*WRITTEN REQUEST*
Repeat each entry in full, exactly.

*DATA LISTING*
________________________________________
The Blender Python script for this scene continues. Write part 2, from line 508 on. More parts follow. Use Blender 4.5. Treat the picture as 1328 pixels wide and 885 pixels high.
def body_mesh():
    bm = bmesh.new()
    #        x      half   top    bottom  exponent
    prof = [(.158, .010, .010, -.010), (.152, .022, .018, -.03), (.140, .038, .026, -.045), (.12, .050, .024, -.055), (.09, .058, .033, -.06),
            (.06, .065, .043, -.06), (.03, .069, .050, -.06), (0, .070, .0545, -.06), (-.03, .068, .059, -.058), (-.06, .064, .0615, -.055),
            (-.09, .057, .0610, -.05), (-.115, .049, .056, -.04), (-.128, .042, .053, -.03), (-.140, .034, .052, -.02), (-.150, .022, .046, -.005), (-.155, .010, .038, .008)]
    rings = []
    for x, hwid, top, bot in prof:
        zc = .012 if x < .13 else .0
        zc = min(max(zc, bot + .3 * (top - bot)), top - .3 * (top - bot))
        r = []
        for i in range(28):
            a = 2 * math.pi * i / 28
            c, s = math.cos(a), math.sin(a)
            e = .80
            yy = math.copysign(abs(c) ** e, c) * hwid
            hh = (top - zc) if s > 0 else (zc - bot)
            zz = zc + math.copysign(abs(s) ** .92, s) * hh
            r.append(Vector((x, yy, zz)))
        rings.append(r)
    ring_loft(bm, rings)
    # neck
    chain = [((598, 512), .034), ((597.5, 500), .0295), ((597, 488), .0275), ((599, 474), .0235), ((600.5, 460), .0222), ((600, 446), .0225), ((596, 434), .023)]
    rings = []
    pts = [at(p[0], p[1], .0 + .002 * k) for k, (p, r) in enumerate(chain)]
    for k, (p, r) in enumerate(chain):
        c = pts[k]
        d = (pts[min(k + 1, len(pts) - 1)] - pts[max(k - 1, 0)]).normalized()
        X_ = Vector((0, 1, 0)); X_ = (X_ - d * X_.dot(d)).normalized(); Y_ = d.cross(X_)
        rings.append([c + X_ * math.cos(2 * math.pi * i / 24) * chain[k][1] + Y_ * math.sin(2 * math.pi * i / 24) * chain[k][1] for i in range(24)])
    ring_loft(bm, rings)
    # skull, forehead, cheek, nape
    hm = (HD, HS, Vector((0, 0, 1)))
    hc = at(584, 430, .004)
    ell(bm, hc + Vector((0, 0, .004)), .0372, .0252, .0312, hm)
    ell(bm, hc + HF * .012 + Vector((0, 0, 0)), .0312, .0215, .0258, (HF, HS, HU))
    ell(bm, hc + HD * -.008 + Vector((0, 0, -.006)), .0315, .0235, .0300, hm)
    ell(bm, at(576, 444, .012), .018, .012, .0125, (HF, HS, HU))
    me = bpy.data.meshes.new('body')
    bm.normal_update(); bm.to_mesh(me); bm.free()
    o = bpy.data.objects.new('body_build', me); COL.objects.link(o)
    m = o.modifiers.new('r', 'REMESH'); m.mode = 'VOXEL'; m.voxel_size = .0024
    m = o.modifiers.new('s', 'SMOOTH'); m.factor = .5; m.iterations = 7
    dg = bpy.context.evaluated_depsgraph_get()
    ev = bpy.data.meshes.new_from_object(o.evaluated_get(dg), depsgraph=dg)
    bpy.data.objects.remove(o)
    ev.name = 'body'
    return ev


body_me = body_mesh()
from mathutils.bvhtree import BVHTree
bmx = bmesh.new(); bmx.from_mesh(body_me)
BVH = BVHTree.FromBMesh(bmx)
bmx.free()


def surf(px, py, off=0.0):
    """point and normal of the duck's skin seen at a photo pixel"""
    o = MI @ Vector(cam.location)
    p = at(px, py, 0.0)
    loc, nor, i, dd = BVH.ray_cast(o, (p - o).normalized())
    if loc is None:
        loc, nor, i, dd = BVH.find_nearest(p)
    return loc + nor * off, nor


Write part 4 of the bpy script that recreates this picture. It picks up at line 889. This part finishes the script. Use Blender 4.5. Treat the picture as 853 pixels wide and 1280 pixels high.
________________________________________
*TASK RESPONSE*
The Blender Python script for this scene continues. Write part 2, from line 508 on. More parts follow. Use Blender 4.5. Treat the picture as 1328 pixels wide and 885 pixels high.
def body_mesh():
    bm = bmesh.new()
    #        x      half   top    bottom  exponent
    prof = [(.158, .010, .010, -.010), (.152, .022, .018, -.03), (.140, .038, .026, -.045), (.12, .050, .024, -.055), (.09, .058, .033, -.06),
            (.06, .065, .043, -.06), (.03, .069, .050, -.06), (0, .070, .0545, -.06), (-.03, .068, .059, -.058), (-.06, .064, .0615, -.055),
            (-.09, .057, .0610, -.05), (-.115, .049, .056, -.04), (-.128, .042, .053, -.03), (-.140, .034, .052, -.02), (-.150, .022, .046, -.005), (-.155, .010, .038, .008)]
    rings = []
    for x, hwid, top, bot in prof:
        zc = .012 if x < .13 else .0
        zc = min(max(zc, bot + .3 * (top - bot)), top - .3 * (top - bot))
        r = []
        for i in range(28):
            a = 2 * math.pi * i / 28
            c, s = math.cos(a), math.sin(a)
            e = .80
            yy = math.copysign(abs(c) ** e, c) * hwid
            hh = (top - zc) if s > 0 else (zc - bot)
            zz = zc + math.copysign(abs(s) ** .92, s) * hh
            r.append(Vector((x, yy, zz)))
        rings.append(r)
    ring_loft(bm, rings)
    # neck
    chain = [((598, 512), .034), ((597.5, 500), .0295), ((597, 488), .0275), ((599, 474), .0235), ((600.5, 460), .0222), ((600, 446), .0225), ((596, 434), .023)]
    rings = []
    pts = [at(p[0], p[1], .0 + .002 * k) for k, (p, r) in enumerate(chain)]
    for k, (p, r) in enumerate(chain):
        c = pts[k]
        d = (pts[min(k + 1, len(pts) - 1)] - pts[max(k - 1, 0)]).normalized()
        X_ = Vector((0, 1, 0)); X_ = (X_ - d * X_.dot(d)).normalized(); Y_ = d.cross(X_)
        rings.append([c + X_ * math.cos(2 * math.pi * i / 24) * chain[k][1] + Y_ * math.sin(2 * math.pi * i / 24) * chain[k][1] for i in range(24)])
    ring_loft(bm, rings)
    # skull, forehead, cheek, nape
    hm = (HD, HS, Vector((0, 0, 1)))
    hc = at(584, 430, .004)
    ell(bm, hc + Vector((0, 0, .004)), .0372, .0252, .0312, hm)
    ell(bm, hc + HF * .012 + Vector((0, 0, 0)), .0312, .0215, .0258, (HF, HS, HU))
    ell(bm, hc + HD * -.008 + Vector((0, 0, -.006)), .0315, .0235, .0300, hm)
    ell(bm, at(576, 444, .012), .018, .012, .0125, (HF, HS, HU))
    me = bpy.data.meshes.new('body')
    bm.normal_update(); bm.to_mesh(me); bm.free()
    o = bpy.data.objects.new('body_build', me); COL.objects.link(o)
    m = o.modifiers.new('r', 'REMESH'); m.mode = 'VOXEL'; m.voxel_size = .0024
    m = o.modifiers.new('s', 'SMOOTH'); m.factor = .5; m.iterations = 7
    dg = bpy.context.evaluated_depsgraph_get()
    ev = bpy.data.meshes.new_from_object(o.evaluated_get(dg), depsgraph=dg)
    bpy.data.objects.remove(o)
    ev.name = 'body'
    return ev


body_me = body_mesh()
from mathutils.bvhtree import BVHTree
bmx = bmesh.new(); bmx.from_mesh(body_me)
BVH = BVHTree.FromBMesh(bmx)
bmx.free()


def surf(px, py, off=0.0):
    """point and normal of the duck's skin seen at a photo pixel"""
    o = MI @ Vector(cam.location)
    p = at(px, py, 0.0)
    loc, nor, i, dd = BVH.ray_cast(o, (p - o).normalized())
    if loc is None:
        loc, nor, i, dd = BVH.find_nearest(p)
    return loc + nor * off, nor


Write part 4 of the bpy script that recreates this picture. It picks up at line 889. This part finishes the script. Use Blender 4.5. Treat the picture as 853 pixels wide and 1280 pixels high.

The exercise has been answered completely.